Thursday, February 04, 2010

Only natural

Forget forgetting

At The Thinklings, Philip Schroeder has some very wise words on forgiving and forgetting:
The Bible never tells us to literally forget sin. God can't literally "forget" either or he would cease to be omniscient. God still knows what happened, but he “forgets” our sin in the sense that he treats us as though the event never occurred. Is that how you and I forgive others?
Good points and good question.

Wednesday, February 03, 2010

Good question

The way of all men

Glen Scrivener continues looking at Jesus' temptations and what they mean for us. Here's a sample from Glen's look at Matthew 16:
Peter thought the things of God were the things of power, prestige, safety and comfort. Jesus says, No, those things are the things of men. And, shockingly, the things of men are the things of Satan.

It couldn’t be clearer could it?

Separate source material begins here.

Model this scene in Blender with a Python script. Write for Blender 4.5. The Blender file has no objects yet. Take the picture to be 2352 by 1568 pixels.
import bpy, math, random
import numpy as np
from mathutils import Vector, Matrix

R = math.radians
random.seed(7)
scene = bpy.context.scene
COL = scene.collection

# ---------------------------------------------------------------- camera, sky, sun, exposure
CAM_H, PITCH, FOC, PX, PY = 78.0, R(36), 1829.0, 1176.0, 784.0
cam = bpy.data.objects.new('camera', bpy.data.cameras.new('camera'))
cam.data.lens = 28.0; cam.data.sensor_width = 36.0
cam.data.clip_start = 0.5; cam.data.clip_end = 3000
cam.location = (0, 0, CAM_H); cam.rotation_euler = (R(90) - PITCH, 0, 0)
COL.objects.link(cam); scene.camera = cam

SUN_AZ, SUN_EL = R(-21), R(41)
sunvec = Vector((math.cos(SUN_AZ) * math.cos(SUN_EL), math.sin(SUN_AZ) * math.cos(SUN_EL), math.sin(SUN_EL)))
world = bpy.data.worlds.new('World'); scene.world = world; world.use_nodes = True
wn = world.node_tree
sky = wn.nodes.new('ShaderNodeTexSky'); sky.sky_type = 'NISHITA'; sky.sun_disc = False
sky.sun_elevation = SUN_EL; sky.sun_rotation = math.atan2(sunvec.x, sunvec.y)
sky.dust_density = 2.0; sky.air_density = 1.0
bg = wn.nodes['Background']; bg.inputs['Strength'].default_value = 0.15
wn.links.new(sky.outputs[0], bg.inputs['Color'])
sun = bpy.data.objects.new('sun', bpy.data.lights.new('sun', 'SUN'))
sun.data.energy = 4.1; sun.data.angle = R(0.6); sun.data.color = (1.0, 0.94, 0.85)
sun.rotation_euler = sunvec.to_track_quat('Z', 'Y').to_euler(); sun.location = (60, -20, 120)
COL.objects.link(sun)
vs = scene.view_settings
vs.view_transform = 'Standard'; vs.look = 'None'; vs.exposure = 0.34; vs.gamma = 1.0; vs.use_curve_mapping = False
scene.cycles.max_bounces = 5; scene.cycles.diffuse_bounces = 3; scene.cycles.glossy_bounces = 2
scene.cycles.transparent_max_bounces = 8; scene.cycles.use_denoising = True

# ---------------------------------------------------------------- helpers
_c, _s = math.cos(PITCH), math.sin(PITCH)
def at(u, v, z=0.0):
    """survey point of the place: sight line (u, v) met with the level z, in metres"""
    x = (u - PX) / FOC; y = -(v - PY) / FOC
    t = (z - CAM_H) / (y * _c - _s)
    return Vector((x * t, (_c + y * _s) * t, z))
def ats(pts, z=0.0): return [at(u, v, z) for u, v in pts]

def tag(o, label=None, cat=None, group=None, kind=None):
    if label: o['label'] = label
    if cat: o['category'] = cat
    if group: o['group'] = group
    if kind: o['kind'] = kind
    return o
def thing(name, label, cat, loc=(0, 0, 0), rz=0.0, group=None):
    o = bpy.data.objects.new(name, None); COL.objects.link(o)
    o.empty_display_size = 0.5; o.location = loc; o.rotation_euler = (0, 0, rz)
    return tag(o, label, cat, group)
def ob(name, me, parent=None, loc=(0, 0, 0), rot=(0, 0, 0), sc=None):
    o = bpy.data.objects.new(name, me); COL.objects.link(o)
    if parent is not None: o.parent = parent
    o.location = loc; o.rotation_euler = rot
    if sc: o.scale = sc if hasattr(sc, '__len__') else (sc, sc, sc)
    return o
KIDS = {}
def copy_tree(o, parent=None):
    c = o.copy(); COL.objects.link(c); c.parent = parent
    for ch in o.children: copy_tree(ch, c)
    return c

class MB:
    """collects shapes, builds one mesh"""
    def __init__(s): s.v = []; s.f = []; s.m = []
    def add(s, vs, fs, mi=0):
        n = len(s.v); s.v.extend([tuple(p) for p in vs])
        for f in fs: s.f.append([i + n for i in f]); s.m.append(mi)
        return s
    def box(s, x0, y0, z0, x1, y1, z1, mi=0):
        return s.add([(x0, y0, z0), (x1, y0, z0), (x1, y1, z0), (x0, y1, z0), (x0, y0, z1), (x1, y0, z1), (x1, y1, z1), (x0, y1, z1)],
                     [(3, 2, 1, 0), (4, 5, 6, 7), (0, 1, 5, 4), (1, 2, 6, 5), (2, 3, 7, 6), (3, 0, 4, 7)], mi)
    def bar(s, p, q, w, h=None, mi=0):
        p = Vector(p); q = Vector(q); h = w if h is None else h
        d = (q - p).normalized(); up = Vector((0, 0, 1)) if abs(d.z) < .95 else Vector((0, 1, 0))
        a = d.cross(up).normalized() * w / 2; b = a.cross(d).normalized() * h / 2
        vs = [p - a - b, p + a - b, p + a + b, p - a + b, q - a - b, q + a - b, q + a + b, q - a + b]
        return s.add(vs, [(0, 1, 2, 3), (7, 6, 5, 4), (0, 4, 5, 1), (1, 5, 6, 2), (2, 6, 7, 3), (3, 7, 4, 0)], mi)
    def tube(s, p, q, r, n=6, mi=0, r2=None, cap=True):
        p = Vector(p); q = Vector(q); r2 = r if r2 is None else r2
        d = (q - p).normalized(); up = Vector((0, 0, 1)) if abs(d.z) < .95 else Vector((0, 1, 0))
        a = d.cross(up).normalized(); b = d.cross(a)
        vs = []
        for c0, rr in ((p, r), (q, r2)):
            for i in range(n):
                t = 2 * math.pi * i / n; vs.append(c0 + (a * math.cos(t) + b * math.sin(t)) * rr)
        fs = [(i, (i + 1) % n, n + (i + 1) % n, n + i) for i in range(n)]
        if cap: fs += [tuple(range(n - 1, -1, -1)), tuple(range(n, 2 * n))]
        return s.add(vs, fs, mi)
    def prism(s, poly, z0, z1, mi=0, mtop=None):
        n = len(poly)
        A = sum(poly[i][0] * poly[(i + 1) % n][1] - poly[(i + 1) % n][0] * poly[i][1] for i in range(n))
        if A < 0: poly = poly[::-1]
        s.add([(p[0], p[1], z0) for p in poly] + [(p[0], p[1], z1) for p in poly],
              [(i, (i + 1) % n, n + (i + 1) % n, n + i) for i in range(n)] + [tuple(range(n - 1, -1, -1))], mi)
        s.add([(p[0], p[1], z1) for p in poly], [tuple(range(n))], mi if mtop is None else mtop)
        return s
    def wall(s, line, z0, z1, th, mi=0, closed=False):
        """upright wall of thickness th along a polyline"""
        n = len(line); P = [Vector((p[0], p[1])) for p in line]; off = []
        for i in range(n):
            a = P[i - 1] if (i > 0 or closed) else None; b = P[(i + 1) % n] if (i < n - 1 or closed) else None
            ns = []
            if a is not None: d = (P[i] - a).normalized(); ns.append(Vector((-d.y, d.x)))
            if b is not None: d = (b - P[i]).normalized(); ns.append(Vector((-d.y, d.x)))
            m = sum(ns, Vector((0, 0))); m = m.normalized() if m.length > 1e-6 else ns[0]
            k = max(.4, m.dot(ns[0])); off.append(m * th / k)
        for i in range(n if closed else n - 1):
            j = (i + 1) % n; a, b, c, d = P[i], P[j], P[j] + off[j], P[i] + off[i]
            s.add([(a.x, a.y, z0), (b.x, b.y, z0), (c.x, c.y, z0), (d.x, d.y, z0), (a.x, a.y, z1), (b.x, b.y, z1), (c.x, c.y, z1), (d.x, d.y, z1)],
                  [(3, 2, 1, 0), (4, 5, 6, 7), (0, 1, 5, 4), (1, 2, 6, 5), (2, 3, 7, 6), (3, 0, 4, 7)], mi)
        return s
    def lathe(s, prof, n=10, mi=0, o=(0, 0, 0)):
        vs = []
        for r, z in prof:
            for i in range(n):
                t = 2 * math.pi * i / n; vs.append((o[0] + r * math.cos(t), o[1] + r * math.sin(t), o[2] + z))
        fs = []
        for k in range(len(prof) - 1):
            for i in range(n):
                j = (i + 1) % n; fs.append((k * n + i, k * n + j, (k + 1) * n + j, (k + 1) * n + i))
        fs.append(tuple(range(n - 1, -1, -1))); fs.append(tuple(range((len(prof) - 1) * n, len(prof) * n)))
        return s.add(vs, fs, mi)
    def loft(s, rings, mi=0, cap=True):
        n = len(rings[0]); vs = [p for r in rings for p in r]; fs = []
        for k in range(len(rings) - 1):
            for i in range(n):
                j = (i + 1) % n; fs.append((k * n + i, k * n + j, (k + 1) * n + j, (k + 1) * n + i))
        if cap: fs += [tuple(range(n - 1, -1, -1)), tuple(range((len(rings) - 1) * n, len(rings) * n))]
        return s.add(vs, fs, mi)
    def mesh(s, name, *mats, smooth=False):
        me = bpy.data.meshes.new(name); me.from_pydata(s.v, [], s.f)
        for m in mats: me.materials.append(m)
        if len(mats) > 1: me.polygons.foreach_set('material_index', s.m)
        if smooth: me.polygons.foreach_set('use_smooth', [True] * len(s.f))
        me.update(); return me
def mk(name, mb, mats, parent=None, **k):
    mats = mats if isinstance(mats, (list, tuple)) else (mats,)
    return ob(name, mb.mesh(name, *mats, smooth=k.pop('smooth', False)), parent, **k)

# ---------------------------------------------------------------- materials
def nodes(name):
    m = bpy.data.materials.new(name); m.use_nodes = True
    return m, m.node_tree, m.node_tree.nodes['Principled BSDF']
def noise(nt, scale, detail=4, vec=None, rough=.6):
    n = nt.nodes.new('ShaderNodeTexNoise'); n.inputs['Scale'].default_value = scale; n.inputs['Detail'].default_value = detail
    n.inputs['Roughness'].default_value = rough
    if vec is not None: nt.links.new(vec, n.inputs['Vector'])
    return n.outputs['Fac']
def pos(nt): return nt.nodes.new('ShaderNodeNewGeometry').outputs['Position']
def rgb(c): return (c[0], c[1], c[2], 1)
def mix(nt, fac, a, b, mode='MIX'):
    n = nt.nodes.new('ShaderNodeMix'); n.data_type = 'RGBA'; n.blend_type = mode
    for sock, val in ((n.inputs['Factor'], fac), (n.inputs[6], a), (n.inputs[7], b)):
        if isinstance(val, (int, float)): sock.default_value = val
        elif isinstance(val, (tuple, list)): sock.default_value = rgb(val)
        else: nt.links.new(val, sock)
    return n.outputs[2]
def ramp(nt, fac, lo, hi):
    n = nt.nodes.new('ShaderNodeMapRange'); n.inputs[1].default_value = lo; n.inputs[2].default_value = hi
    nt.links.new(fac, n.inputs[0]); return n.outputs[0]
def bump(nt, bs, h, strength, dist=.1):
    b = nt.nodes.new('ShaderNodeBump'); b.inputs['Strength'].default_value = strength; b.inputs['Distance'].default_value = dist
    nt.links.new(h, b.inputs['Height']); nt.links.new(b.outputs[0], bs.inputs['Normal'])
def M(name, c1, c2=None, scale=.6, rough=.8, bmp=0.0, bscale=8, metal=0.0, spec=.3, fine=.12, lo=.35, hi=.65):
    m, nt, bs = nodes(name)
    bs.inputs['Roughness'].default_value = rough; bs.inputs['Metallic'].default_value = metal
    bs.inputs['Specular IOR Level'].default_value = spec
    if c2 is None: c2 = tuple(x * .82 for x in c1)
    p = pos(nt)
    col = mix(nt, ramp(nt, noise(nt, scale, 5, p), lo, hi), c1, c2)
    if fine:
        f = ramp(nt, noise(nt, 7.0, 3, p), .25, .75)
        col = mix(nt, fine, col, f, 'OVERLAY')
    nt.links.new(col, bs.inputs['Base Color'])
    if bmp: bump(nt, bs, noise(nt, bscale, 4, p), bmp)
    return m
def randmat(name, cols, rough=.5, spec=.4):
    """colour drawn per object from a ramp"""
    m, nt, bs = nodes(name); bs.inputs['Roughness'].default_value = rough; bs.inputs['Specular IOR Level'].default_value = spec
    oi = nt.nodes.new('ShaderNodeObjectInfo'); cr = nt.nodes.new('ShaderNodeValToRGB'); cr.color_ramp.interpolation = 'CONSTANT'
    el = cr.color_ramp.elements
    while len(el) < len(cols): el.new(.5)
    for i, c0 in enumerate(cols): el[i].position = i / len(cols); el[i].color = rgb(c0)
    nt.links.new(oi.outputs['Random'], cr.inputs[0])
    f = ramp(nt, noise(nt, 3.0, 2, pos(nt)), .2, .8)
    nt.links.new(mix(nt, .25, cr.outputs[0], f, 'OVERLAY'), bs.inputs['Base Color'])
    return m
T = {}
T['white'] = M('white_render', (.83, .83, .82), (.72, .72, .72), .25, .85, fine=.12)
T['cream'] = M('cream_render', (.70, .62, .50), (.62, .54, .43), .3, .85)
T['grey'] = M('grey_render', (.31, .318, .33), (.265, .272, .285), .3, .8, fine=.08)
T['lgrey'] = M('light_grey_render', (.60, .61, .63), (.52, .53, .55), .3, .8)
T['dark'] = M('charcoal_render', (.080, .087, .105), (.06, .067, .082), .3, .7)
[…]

Satan’s way is the way of all men – the way of comfort, the way of self, the way of safety. Christ’s way (which is God’s way) is the way of the cross, and He calls every follower to it (v24ff).
Good point. The whole series is worth reading at Christ the Truth.

Tuesday, February 02, 2010

This and tat

This is good advice on tattoos and Christian young adults.

Reminder

"Jesus is not something we add to our life to make it better; Jesus takes us from our life.

"It’s amazing how hard it is to get this point across. Jesus did not suffer and die so you could live the American Dream, He didn’t even do it to heal your sniffles. He did it to call you to new life, to make us new creations.

"He didn’t enter your life to reform the old, make the old better, paint over the old. He came to do away with the old and start you over."